The reliability of distributed scientific computer programs, run on large-scale, multi-institutional, heterogeneous computing systems commonly referred to as Grids, requires improvement.  Job failure is a major impediment to achieving acceptable levels of throughput for cluster and grid computing tasks.  This project will develop an infrastructure that uses a collection of distributed reasoning agents to monitor running applications and to recover from execution failures. A collection of agents, distributed throughout the system, will monitor the progress of batch jobs and determine if and how to restart those jobs when they fail.  Phase I demonstrated the viability of the agent system as a way for specifying and executing fault management policies.  In cooperation with prospective users at Lawrence Berkeley National Laboratory (LBNL), a set of use cases was developed for failure detection and recovery, and these use cases were implemented on a prototype small cluster.  A strategy was developed for scaling these results to larger cluster and Grid environments.  The end result of the Phase II effort will be a system that enhances the reliability of jobs running in Grid computing environments.  Phase II will extend the prototype system so that it runs reliably on the NERSC Science Data Management Group (SDMG) cluster and the STAR production cluster.  This system will be used to build an architecture that can be used in Grid computing environments.  

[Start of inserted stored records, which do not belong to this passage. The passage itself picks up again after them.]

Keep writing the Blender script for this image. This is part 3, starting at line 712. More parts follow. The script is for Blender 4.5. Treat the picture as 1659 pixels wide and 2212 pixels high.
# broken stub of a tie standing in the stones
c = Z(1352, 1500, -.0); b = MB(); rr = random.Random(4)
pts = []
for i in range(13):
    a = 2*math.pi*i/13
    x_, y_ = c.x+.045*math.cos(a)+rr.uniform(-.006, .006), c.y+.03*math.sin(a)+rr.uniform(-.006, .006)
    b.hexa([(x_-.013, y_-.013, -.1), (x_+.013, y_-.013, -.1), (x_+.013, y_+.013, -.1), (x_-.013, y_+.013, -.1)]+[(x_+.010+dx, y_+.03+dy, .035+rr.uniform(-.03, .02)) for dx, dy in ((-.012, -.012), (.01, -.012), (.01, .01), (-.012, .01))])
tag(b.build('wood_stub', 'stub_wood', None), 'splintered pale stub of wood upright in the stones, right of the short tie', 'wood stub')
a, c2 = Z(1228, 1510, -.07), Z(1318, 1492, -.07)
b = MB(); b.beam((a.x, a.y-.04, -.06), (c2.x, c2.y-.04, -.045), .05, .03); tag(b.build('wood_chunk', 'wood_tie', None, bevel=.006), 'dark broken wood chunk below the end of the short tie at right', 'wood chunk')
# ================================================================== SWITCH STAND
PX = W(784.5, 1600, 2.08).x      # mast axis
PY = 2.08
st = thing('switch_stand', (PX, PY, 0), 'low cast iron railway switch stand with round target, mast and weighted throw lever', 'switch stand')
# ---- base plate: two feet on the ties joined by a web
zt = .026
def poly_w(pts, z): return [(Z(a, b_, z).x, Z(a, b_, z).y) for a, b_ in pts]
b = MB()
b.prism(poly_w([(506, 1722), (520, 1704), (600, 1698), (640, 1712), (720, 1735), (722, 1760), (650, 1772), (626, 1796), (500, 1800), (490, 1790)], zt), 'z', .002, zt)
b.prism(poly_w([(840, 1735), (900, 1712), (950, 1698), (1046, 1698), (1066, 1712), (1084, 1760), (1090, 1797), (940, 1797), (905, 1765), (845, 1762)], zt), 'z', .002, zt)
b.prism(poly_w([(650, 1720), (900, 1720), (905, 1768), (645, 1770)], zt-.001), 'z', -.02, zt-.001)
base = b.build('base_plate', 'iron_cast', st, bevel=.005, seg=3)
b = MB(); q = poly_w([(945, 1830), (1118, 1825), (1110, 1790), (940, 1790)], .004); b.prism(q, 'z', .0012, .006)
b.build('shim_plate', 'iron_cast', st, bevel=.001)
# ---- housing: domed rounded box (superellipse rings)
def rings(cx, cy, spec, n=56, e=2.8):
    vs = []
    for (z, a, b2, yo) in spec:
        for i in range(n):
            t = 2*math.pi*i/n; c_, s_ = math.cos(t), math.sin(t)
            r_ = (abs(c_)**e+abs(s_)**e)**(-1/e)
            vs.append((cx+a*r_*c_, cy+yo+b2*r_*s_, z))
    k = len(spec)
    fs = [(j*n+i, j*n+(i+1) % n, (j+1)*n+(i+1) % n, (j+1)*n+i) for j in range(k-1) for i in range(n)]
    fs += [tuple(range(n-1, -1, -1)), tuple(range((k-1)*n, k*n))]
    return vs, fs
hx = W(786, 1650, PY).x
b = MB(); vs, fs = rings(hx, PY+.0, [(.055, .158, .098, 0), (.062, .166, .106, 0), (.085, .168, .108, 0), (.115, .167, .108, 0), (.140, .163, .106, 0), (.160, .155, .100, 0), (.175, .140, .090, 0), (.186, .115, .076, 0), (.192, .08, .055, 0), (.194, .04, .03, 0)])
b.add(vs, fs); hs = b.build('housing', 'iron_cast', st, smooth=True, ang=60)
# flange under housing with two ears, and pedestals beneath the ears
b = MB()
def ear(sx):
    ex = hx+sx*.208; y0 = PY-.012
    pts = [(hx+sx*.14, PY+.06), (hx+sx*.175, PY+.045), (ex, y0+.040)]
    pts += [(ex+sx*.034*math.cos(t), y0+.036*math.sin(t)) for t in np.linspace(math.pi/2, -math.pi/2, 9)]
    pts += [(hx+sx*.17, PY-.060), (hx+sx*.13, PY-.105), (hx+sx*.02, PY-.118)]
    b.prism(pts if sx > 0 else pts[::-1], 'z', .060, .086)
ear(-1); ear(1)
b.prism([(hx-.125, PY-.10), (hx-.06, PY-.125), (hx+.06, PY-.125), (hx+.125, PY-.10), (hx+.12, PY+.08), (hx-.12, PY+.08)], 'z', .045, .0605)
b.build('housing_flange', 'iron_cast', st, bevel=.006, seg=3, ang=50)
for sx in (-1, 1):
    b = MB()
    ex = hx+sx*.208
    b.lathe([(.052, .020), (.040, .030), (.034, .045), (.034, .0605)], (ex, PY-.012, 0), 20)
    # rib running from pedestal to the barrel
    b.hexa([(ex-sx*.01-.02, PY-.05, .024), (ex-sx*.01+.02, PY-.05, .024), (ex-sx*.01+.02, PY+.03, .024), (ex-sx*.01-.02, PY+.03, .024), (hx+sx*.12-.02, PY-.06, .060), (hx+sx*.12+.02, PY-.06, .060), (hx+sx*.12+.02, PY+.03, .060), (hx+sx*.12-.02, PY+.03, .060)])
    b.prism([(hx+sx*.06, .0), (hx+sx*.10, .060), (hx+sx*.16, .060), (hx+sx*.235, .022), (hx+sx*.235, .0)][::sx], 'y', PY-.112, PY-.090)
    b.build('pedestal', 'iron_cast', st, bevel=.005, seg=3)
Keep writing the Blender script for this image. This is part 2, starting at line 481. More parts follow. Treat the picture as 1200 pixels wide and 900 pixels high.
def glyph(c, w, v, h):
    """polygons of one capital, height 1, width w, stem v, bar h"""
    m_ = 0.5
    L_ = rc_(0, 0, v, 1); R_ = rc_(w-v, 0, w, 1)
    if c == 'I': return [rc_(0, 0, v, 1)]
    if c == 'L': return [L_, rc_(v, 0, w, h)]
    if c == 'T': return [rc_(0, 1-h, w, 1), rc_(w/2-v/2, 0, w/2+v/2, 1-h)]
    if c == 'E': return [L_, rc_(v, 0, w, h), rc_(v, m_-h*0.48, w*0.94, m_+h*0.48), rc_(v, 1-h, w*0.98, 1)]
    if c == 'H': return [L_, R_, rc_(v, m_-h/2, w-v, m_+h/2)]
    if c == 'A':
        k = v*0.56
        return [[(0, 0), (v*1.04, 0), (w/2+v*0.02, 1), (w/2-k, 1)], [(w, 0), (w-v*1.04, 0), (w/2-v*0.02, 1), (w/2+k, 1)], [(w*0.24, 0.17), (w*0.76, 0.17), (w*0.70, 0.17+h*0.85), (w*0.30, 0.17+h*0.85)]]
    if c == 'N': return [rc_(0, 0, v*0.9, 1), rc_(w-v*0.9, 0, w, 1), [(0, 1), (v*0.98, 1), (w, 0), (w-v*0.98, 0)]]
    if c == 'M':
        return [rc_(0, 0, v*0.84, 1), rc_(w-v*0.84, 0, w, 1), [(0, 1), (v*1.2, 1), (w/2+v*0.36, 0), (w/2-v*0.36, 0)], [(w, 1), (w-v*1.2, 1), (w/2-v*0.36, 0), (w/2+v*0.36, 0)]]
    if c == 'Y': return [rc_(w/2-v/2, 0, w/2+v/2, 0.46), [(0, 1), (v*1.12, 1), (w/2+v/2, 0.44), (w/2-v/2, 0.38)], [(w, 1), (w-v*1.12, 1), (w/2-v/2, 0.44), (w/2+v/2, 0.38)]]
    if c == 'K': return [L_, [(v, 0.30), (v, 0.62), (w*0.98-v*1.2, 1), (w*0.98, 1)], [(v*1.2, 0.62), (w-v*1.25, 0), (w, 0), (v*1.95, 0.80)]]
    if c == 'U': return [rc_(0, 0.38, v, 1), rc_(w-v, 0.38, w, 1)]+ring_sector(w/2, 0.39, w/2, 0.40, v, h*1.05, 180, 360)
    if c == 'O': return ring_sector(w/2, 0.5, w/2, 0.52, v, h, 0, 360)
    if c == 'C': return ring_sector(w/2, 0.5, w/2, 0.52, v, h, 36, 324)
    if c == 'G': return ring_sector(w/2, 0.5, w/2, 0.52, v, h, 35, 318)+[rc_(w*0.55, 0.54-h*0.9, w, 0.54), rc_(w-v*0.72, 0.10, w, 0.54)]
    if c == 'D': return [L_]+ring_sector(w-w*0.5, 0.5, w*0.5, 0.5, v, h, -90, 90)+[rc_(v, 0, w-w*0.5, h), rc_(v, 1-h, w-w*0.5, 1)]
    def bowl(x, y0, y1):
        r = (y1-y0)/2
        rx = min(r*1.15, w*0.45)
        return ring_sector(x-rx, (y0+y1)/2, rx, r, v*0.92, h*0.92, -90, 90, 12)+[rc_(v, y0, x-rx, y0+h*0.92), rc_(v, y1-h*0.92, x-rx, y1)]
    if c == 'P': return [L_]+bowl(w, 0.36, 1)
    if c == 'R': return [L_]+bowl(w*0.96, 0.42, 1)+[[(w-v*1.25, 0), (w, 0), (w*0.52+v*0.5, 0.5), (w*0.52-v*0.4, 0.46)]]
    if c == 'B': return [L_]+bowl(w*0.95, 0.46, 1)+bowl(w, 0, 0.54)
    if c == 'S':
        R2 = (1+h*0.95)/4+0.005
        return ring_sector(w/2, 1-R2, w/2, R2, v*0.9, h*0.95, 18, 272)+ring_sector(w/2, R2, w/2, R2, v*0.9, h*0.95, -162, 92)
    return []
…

Commercial Applications and Other Benefits as described by awardee:  The first and most straightforward application would be job monitoring and recovery for high-throughput jobs submitted to clusters and Grids.  A recent estimate anticipated that the cluster market will reach $36 billion in sales by the year 2005.  The second viable application would be to use the platform to support the monitoring and recovery of Java Enterprise (J2EE) applications running in Grid, cluster, and other distributed environments.